◆ **Task**
Carry none of the pictures over; write out the complete data exactly.

◆ **Supplied information**
►
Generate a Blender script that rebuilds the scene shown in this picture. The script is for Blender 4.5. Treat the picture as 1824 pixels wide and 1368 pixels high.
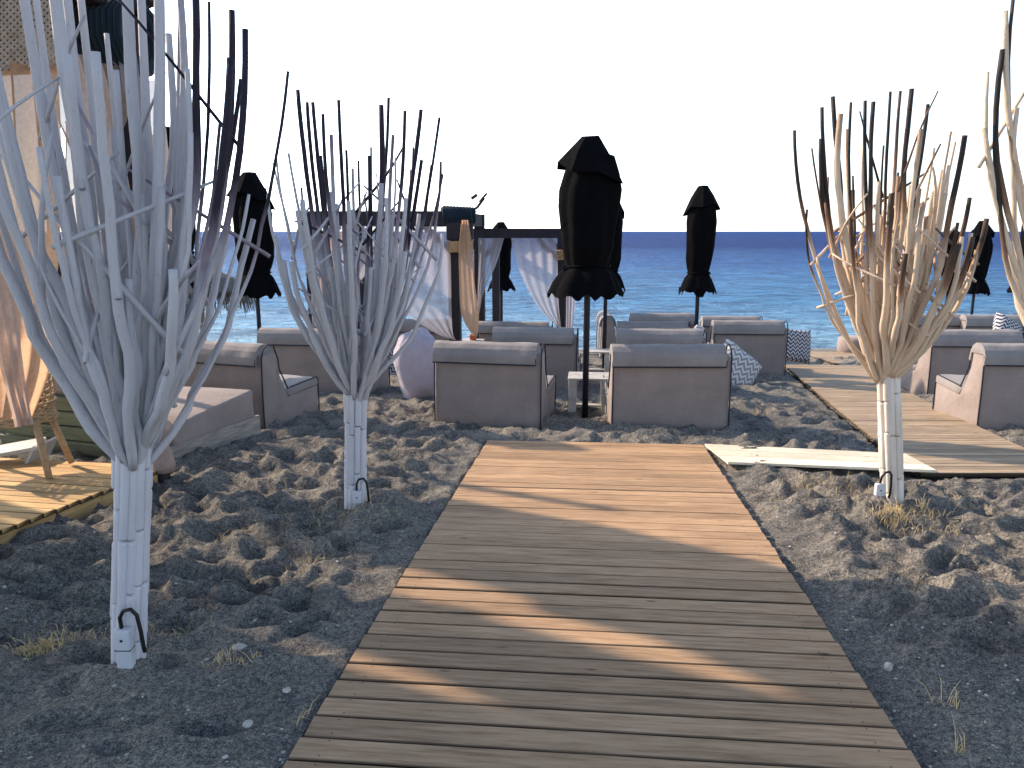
import bpy, bmesh, math, random
import numpy as np
from mathutils import Vector, Matrix, noise

# ------------------------------------------------------------------ camera, sky, sun
for o in list(bpy.data.objects): bpy.data.objects.remove(o)
C = bpy.context.scene.collection
SC = bpy.context.scene
F = 1370.0; PITCH = math.atan(272/F); CAMZ = 1.5; S = 0.0605
cd = bpy.data.cameras.new('camera'); cam = bpy.data.objects.new('camera', cd); C.objects.link(cam)
cam.location = (0, 0, CAMZ); cam.rotation_euler = (math.pi/2-PITCH, 0, 0)
cd.sensor_width = 36; cd.lens = F/1824*36; cd.clip_end = 20000; cd.clip_start = 0.05
SC.camera = cam
SUN_EL = math.radians(30); SUN_AZ = math.radians(-60)       # azimuth from +Y towards +X
to_sun = Vector((math.sin(SUN_AZ)*math.cos(SUN_EL), math.cos(SUN_AZ)*math.cos(SUN_EL), math.sin(SUN_EL)))
w = bpy.data.worlds.new('World'); SC.world = w; w.use_nodes = True
nt = w.node_tree; bg = nt.nodes['Background']
sky = nt.nodes.new('ShaderNodeTexSky'); sky.sky_type = 'NISHITA'; sky.sun_disc = False
sky.sun_elevation = SUN_EL; sky.sun_rotation = SUN_AZ; sky.air_density = 1.0; sky.dust_density = 1.0; sky.ozone_density = 1.5
nt.links.new(sky.outputs[0], bg.inputs[0]); bg.inputs[1].default_value = 0.15
# bright white haze low over the sea, fading out overhead
wtc = nt.nodes.new('ShaderNodeTexCoord'); wsp = nt.nodes.new('ShaderNodeSeparateXYZ'); nt.links.new(wtc.outputs['Generated'], wsp.inputs[0])
wr = nt.nodes.new('ShaderNodeValToRGB'); we = wr.color_ramp.elements
we[0].position = 0.0; we[0].color = (.56, .61, .68, 1); we[1].position = .55; we[1].color = (0, 0.01, 0.03, 1)
wk = we.new(.28); wk.color = (.50, .59, .72, 1)
nt.links.new(wsp.outputs[2], wr.inputs[0]); bg2 = nt.nodes.new('ShaderNodeBackground'); nt.links.new(wr.outputs[0], bg2.inputs[0]); wd = nt.nodes.new('ShaderNodeVectorMath'); wd.operation = 'DOT_PRODUCT'; wd.inputs[1].default_value = Vector((to_sun.x, to_sun.y, 0)).normalized()
nt.links.new(wtc.outputs['Generated'], wd.inputs[0]); wm = nt.nodes.new('ShaderNodeMapRange'); wm.inputs[1].default_value = 0.1; wm.inputs[2].default_value = .95; wm.inputs[3].default_value = .85; wm.inputs[4].default_value = 3.2
wm.interpolation_type = 'SMOOTHSTEP'; nt.links.new(wd.outputs['Value'], wm.inputs[0]); nt.links.new(wm.outputs[0], bg2.inputs[1])
was = nt.nodes.new('ShaderNodeAddShader'); nt.links.new(bg.outputs[0], was.inputs[0]); nt.links.new(bg2.outputs[0], was.inputs[1])
nt.links.new(was.outputs[0], nt.nodes['World Output'].inputs[0])
sl = bpy.data.lights.new('sun', 'SUN'); sun = bpy.data.objects.new('sun', sl); C.objects.link(sun)
sl.energy = 5.0; sl.angle = math.radians(0.9); sl.color = (1.0, 0.80, 0.60)
sun.rotation_euler = to_sun.to_track_quat('Z', 'Y').to_euler(); sun.location = (-20, 15, 20)
SC.view_settings.view_transform = 'Standard'; SC.view_settings.look = 'None'
SC.view_settings.exposure = 0.65; SC.view_settings.gamma = 1.0

# ------------------------------------------------------------------ helpers
rng = random.Random(7)
CP, SP = math.cos(PITCH), math.sin(PITCH)
def ray(px, py):
    a = (px-912)/F; b = -(py-684)/F
    return Vector((a, CP+b*SP, -SP+b*CP))
def P(px, py, Y):
    d = ray(px, py); t = Y/d.y
    return Vector((0, 0, CAMZ))+d*t
def G(px, py, dz=0.0):
    d = ray(px, py); t = (dz-CAMZ)/(d.z+S*d.y)
    return Vector((0, 0, CAMZ))+d*t
def gz(x, y, dz=0.0): return Vector((x, y, -S*y+dz))

def tag(o, label=None, cat=None, group=None, kind=None):
    if label: o['label'] = label
    if cat: o['category'] = cat
    if group: o['group'] = group
    if kind: o['kind'] = kind
    return o
def thing(name, label, cat, loc=(0, 0, 0), rz=0.0, group=None, scale=1.0):
    o = bpy.data.objects.new(name, None); C.objects.link(o)
    o.location = loc; o.rotation_euler = (0, 0, rz); o.empty_display_size = 0.2
    o.scale = (scale,)*3
    return tag(o, label, cat, group)
def dup(root, loc, rz=0.0, label=None, group=None, scale=None):
    r = root.copy(); C.objects.link(r); r.location = loc; r.rotation_euler = (0, 0, rz)
    if scale is not None: r.scale = scale if hasattr(scale, '__len__') else (scale,)*3
    if label: r['label'] = label
    if group: r['group'] = group
    for ch in list(root.children):
        c = ch.copy(); C.objects.link(c); c.parent = r
        for g in ch.children:
            d = g.copy(); C.objects.link(d); d.parent = c
    return r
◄
◆ **Written response**
Generate a Blender script that rebuilds the scene shown in this picture. The script is for Blender 4.5. Treat the picture as 1824 pixels wide and 1368 pixels high.
import bpy, bmesh, math, random
import numpy as np
from mathutils import Vector, Matrix, noise

# ------------------------------------------------------------------ camera, sky, sun
for o in list(bpy.data.objects): bpy.data.objects.remove(o)
C = bpy.context.scene.collection
SC = bpy.context.scene
F = 1370.0; PITCH = math.atan(272/F); CAMZ = 1.5; S = 0.0605
cd = bpy.data.cameras.new('camera'); cam = bpy.data.objects.new('camera', cd); C.objects.link(cam)
cam.location = (0, 0, CAMZ); cam.rotation_euler = (math.pi/2-PITCH, 0, 0)
cd.sensor_width = 36; cd.lens = F/1824*36; cd.clip_end = 20000; cd.clip_start = 0.05
SC.camera = cam
SUN_EL = math.radians(30); SUN_AZ = math.radians(-60)       # azimuth from +Y towards +X
to_sun = Vector((math.sin(SUN_AZ)*math.cos(SUN_EL), math.cos(SUN_AZ)*math.cos(SUN_EL), math.sin(SUN_EL)))
w = bpy.data.worlds.new('World'); SC.world = w; w.use_nodes = True
nt = w.node_tree; bg = nt.nodes['Background']
sky = nt.nodes.new('ShaderNodeTexSky'); sky.sky_type = 'NISHITA'; sky.sun_disc = False
sky.sun_elevation = SUN_EL; sky.sun_rotation = SUN_AZ; sky.air_density = 1.0; sky.dust_density = 1.0; sky.ozone_density = 1.5
nt.links.new(sky.outputs[0], bg.inputs[0]); bg.inputs[1].default_value = 0.15
# bright white haze low over the sea, fading out overhead
wtc = nt.nodes.new('ShaderNodeTexCoord'); wsp = nt.nodes.new('ShaderNodeSeparateXYZ'); nt.links.new(wtc.outputs['Generated'], wsp.inputs[0])
wr = nt.nodes.new('ShaderNodeValToRGB'); we = wr.color_ramp.elements
we[0].position = 0.0; we[0].color = (.56, .61, .68, 1); we[1].position = .55; we[1].color = (0, 0.01, 0.03, 1)
wk = we.new(.28); wk.color = (.50, .59, .72, 1)
nt.links.new(wsp.outputs[2], wr.inputs[0]); bg2 = nt.nodes.new('ShaderNodeBackground'); nt.links.new(wr.outputs[0], bg2.inputs[0]); wd = nt.nodes.new('ShaderNodeVectorMath'); wd.operation = 'DOT_PRODUCT'; wd.inputs[1].default_value = Vector((to_sun.x, to_sun.y, 0)).normalized()
nt.links.new(wtc.outputs['Generated'], wd.inputs[0]); wm = nt.nodes.new('ShaderNodeMapRange'); wm.inputs[1].default_value = 0.1; wm.inputs[2].default_value = .95; wm.inputs[3].default_value = .85; wm.inputs[4].default_value = 3.2
wm.interpolation_type = 'SMOOTHSTEP'; nt.links.new(wd.outputs['Value'], wm.inputs[0]); nt.links.new(wm.outputs[0], bg2.inputs[1])
was = nt.nodes.new('ShaderNodeAddShader'); nt.links.new(bg.outputs[0], was.inputs[0]); nt.links.new(bg2.outputs[0], was.inputs[1])
nt.links.new(was.outputs[0], nt.nodes['World Output'].inputs[0])
sl = bpy.data.lights.new('sun', 'SUN'); sun = bpy.data.objects.new('sun', sl); C.objects.link(sun)
sl.energy = 5.0; sl.angle = math.radians(0.9); sl.color = (1.0, 0.80, 0.60)
sun.rotation_euler = to_sun.to_track_quat('Z', 'Y').to_euler(); sun.location = (-20, 15, 20)
SC.view_settings.view_transform = 'Standard'; SC.view_settings.look = 'None'
SC.view_settings.exposure = 0.65; SC.view_settings.gamma = 1.0

# ------------------------------------------------------------------ helpers
rng = random.Random(7)
CP, SP = math.cos(PITCH), math.sin(PITCH)
def ray(px, py):
    a = (px-912)/F; b = -(py-684)/F
    return Vector((a, CP+b*SP, -SP+b*CP))
def P(px, py, Y):
    d = ray(px, py); t = Y/d.y
    return Vector((0, 0, CAMZ))+d*t
def G(px, py, dz=0.0):
    d = ray(px, py); t = (dz-CAMZ)/(d.z+S*d.y)
    return Vector((0, 0, CAMZ))+d*t
def gz(x, y, dz=0.0): return Vector((x, y, -S*y+dz))

def tag(o, label=None, cat=None, group=None, kind=None):
    if label: o['label'] = label
    if cat: o['category'] = cat
    if group: o['group'] = group
    if kind: o['kind'] = kind
    return o
def thing(name, label, cat, loc=(0, 0, 0), rz=0.0, group=None, scale=1.0):
    o = bpy.data.objects.new(name, None); C.objects.link(o)
    o.location = loc; o.rotation_euler = (0, 0, rz); o.empty_display_size = 0.2
    o.scale = (scale,)*3
    return tag(o, label, cat, group)
def dup(root, loc, rz=0.0, label=None, group=None, scale=None):
    r = root.copy(); C.objects.link(r); r.location = loc; r.rotation_euler = (0, 0, rz)
    if scale is not None: r.scale = scale if hasattr(scale, '__len__') else (scale,)*3
    if label: r['label'] = label
    if group: r['group'] = group
    for ch in list(root.children):
        c = ch.copy(); C.objects.link(c); c.parent = r
        for g in ch.children:
            d = g.copy(); C.objects.link(d); d.parent = c
    return r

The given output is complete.